Structural evolution and lithium-storage mechanism of the FeTiO3@Fe2TiO5 endogenous heterojunction

Abstract

Constructing heterojunctions is an effective strategy for improving the migration of electronic charge carriers and enhancing electronic conductivity. Herein, polyvinylpyrrolidone crosslinked with graphene oxide was used as a template to construct a FeTiO₃@Fe₂TiO₅ endogenous heterojunction anode material (hetero-FTO) anode. The initial electrochemical capacity of the hetero-FTO anode (1207 mA h g⁻¹ at 100 mA g⁻¹) was approximately twice that of FTO (600 mA h g⁻¹ at 100 mA g⁻¹). Electrochemical kinetics and density functional theory calculations demonstrated that the built-in electric field formed at the interface of the endogenous heterojunction increased the electronic conductivity and effectively improved the conversion rate. The structural evolution of the heterojunction during cycling was tracked using in situ XPS and ex situ HRTEM and calculation of Gibbs free energies.
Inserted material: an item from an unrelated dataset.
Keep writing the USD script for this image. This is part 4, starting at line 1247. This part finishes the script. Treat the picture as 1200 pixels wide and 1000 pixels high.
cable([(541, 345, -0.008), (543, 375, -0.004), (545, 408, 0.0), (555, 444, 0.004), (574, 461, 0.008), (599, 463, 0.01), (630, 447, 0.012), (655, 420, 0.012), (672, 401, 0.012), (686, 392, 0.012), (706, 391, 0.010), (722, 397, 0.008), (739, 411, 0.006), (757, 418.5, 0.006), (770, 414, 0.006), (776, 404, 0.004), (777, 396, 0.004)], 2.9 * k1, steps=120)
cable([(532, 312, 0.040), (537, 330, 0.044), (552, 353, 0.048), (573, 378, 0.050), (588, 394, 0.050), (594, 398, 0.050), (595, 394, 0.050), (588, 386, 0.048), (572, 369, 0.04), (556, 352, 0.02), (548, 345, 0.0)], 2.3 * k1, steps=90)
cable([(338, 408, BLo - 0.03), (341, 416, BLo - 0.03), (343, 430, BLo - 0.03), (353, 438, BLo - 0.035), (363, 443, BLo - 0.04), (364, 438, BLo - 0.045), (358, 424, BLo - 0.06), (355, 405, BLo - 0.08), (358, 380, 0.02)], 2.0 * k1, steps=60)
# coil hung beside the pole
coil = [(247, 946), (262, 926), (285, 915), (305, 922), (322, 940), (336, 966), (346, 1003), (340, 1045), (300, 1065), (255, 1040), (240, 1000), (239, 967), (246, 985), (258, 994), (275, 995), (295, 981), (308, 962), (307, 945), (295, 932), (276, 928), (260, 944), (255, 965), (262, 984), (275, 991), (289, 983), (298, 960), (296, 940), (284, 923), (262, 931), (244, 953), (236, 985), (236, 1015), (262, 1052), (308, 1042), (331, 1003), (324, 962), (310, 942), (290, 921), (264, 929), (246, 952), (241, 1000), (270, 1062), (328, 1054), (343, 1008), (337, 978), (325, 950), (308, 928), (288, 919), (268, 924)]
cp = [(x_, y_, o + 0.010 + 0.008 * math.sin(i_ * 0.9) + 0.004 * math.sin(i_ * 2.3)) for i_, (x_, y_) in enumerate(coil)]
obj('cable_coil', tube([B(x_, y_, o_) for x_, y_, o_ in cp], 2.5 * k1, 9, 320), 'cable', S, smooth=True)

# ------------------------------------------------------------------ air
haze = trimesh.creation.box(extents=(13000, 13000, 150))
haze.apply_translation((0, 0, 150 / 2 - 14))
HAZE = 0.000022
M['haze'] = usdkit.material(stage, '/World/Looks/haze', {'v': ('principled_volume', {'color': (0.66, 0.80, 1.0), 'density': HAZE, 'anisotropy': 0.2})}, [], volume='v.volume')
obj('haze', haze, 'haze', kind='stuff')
After 100 cycles, the FeTiO₃@Fe₂TiO₅ heterojunction structures transformed into cubic phase γ-Fe₂O₃; however, the capacity still increased to 865 mA h g⁻¹. This ingenious heterogeneous-structure-design strategy and analysis of the heterogeneous structural evolution are crucial for improving the lithium-storage performance of batteries, especially those containing titanium-based conversion-type anode materials.